[Math] unbiased estimator for sample covariance

estimationstatistics

I'm new to statistics and and I need some help:

Let $X_1,…X_n$~$N(\mu_x,\sigma^2)$, $Y_1,…Y_m$~$N(\mu_y,\sigma^2)$.
All r.vs. are i.i.d and $\mu_x,\mu_y,\sigma$ are unknown

I was told that $S_p^2=(S_x^2(n-1)+S_y^2(m-1))/(n+m-2)$ is an unbiased estimator for the sample covariance.

I think I'm confused over definitions because to my best of knowledge covariance cannot be calculated when $n\not=m$. Am I correct? if so what is the above actually an unbiased estimator of?

Best Answer

You are correct.
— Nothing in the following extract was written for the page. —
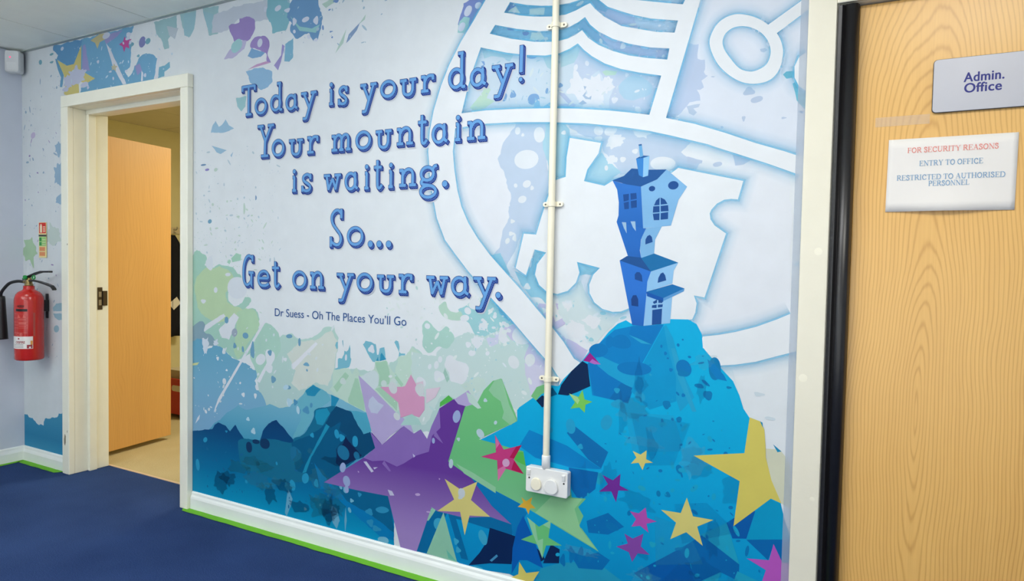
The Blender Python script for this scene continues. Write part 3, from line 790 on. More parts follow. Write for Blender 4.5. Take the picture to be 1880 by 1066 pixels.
# big opening
g.add((198, 220, 236), W("-1321,2008 -1192,1967 -1024,1941 -943,1972 -866,1901 -862,1739 -1427,1778 -1407,1822 -1370,1908"))
g.add((188, 207, 231), W("-970,1942 -946,1969 -912,1931 -851,1890 -772,1855 -652,1830 -689,1705 -827,1736 -824,1780 -809,1808 -814,1826 -845,1834 -866,1873 -906,1840 -935,1859 -948,1875"))
g.add((166, 206, 232), W("-790,1820 -741,1836 -692,1813 -687,1777 -724,1763 -770,1767 -793,1791"), True)
g.add((164, 206, 222), W("-1326,2007 -1271,1991 -1192,1965 -1205,1945 -1238,1961 -1285,1971 -1313,1966|-1007,1947 -943,1970 -936,1949 -956,1906 -1006,1897|-1076,1944 -1024,1941 -1027,1884 -1057,1903"))
g.add((112, 156, 212), W("-1142,1957 -1095,1948 -1106,1940 -1124,1941 -1137,1948|-1329,1940 -1315,1944 -1327,1958 -1313,1956 -1310,1944 -1320,1935"))
g.add((186, 222, 200), W("-1372,1794 -1329,1834 -1301,1868 -1282,1850 -1300,1823 -1267,1808 -1309,1788 -1348,1775|-854,1864 -842,1868 -801,1860 -807,1849 -842,1851"))
g.ell((112, 162, 214), O("-1191,1824,12,13 -1108,1799,20,23 -1226,1818,12,13 -1005,1836,8,8 -1057,1823,6,9 -963,1840,6,7"), .16, 9)
g.add((124, 186, 226), W("-1103,1804 -1085,1790 -1080,1767 -1106,1767|-1080,1765 -1041,1784 -1034,1762|-1011,1772 -927,1751 -1011,1757"))
g.add((170, 190, 226), W("-1010,1821 -1000,1820 -956,1770 -944,1765 -952,1759 -1011,1768 -1011,1774 -973,1770 -1008,1806"))
g.splat((228, 235, 243), O("-938,1821,33,38 -876,1800,39,48 -841,1818,28,23 -896,1772,44,23"), 12, 19, .3)
g.add((158, 184, 214), W("-920,1825 -909,1822 -915,1811|-923,1793 -909,1807 -913,1792 -900,1784 -890,1790 -892,1777 -912,1781|-937,1768 -921,1778 -906,1766 -924,1762"))
g.ell((226, 234, 244), O("-784,1939,9,10 -909,1899,7,9 -768,1845,6,6 -726,1725,11,12 -808,1767,11,10 -950,1890,7,12 -534,2060,2,2"), .14, 11)
g.spray((226, 236, 246), -.75, -.5, 1.7, 2.05, 50, .002, .006, 44)
g.spray((160, 200, 224), -1.35, -1.0, 1.72, 1.98, 70, .002, .009, 45, 3.0)
g.spray((208, 226, 232), -1.4, -.75, 1.72, 2.2, 90, .002, .009, 46, 3.0)
# right hand opening and below the band
g.add((222, 232, 244), W("-533,2058 -221,2006 -219,1545 -635,1694"))
g.add((182, 202, 230), W("-573,1913 -535,1912 -539,1869 -516,1862 -521,1823 -505,1809 -525,1799 -518,1779 -541,1772 -528,1743 -561,1736 -570,1718 -608,1691 -638,1691"))
g.add((180, 200, 226), W("-570,1725 -545,1728 -527,1728 -532,1718 -548,1716 -536,1702 -547,1693 -562,1702|-356,1873 -342,1874 -334,1867 -344,1861 -353,1865"))
g.ell((178, 198, 224), O("-383,1751,16,12 -360,1725,15,11 -396,1672,5,8 -283,1664,7,3 -459,1651,5,3 -491,1807,6,2"), .2, 12)
g.add((96, 186, 208), W("-289,1790 -280,1799 -257,1797 -239,1741 -225,1733 -223,1680 -249,1712 -262,1761 -254,1766 -257,1778 -279,1777"))
g.add((90, 150, 200), W("-245,1681 -229,1678 -232,1672"))
g.add((231, 237, 244), W("-1435,1737 -500,1612 -260,1530 -254,1372 -243,1014 -374,974 -534,923 -809,1036 -1204,1187 -1401,1430 -1446,1594"))
g.add((188, 208, 231), W("-1218,1662 -1182,1706 -1174,1727 -1021,1714 -1050,1601 -1039,1487 -1069,1384 -1198,1383 -1195,1475 -1211,1523 -1251,1601|-983,1708 -646,1654 -548,1615 -582,1582 -552,1558 -520,1544 -539,1523 -610,1530 -780,1525 -846,1602 -853,1636 -929,1662|-1199,1429 -1062,1426 -1091,1330 -1140,1337 -1180,1250 -1221,1190 -1265,1249 -1239,1271 -1224,1330 -1200,1389"))
g.add((164, 212, 232), W("-1061,1714 -983,1708 -962,1651 -978,1527 -1009,1523 -1040,1501 -1049,1572 -1067,1644|-849,1599 -780,1531 -836,1487 -906,1506 -899,1544"))
g.splat((228, 236, 242), O("-804,1633,27,24 -714,1659,34,25 -813,1573,17,16"), 11, 22, .25)
g.ell((228, 236, 242), O("-1132,1591,44,37 -1083,1674,23,25 -1145,1451,18,12 -1128,1505,15,14 -1169,1694,12,12 -862,1671,16,16 -819,1668,22,16 -774,1571,10,9 -733,1595,10,8 -862,1644,14,9 -640,1550,38,24 -1148,1678,6,6 -989,1674,9,7 -1173,1501,8,7 -1107,1490,7,8 -831,1546,7,8"), .1, 13)
g.add((232, 238, 243), W("-582,1582 -548,1615 -472,1579 -428,1539 -470,1510 -520,1528 -524,1551 -553,1562"))
g.add((184, 202, 226), W("-563,1568 -515,1553 -517,1544 -562,1546|-426,1571 -366,1549 -392,1534 -416,1532 -419,1548"))
g.ell((184, 202, 226), O("-469,1539,13,8 -552,1534,13,10"), .12, 14)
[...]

If you cannot match up realizations from $X$ with realizations from $Y$, then it is impossible to estimate how $X$ and $Y$ vary together; i.e., their covariance. What is required to estimate covariance are pairs of realizations between the variables.

The estimator you cite is the pooled variance of two samples assumed to be drawn from distributions with possibly different means, but with the same variance. That is to say, your $S_p^2$ is an estimator of $\sigma^2$ if $X$ and $Y$ are independent and normally distributed with different means but the same variance. But if $X$ and $Y$ are marginal distributions from a bivariate normal with unknown mean vector $\boldsymbol \mu = (\mu_x, \mu_y)$ and covariance matrix $$\boldsymbol \Sigma = \begin{bmatrix} \sigma_x^2 & \sigma_{xy} \\ \sigma_{xy} & \sigma_y^2 \end{bmatrix},$$ where in your case we might assume $\sigma_x^2 = \sigma_y^2 = \sigma^2$, then $S_p^2$ does not in any way estimate $\sigma_{xy}$. In fact, such a sample cannot estimate the covariance for the reason given in the previous paragraph.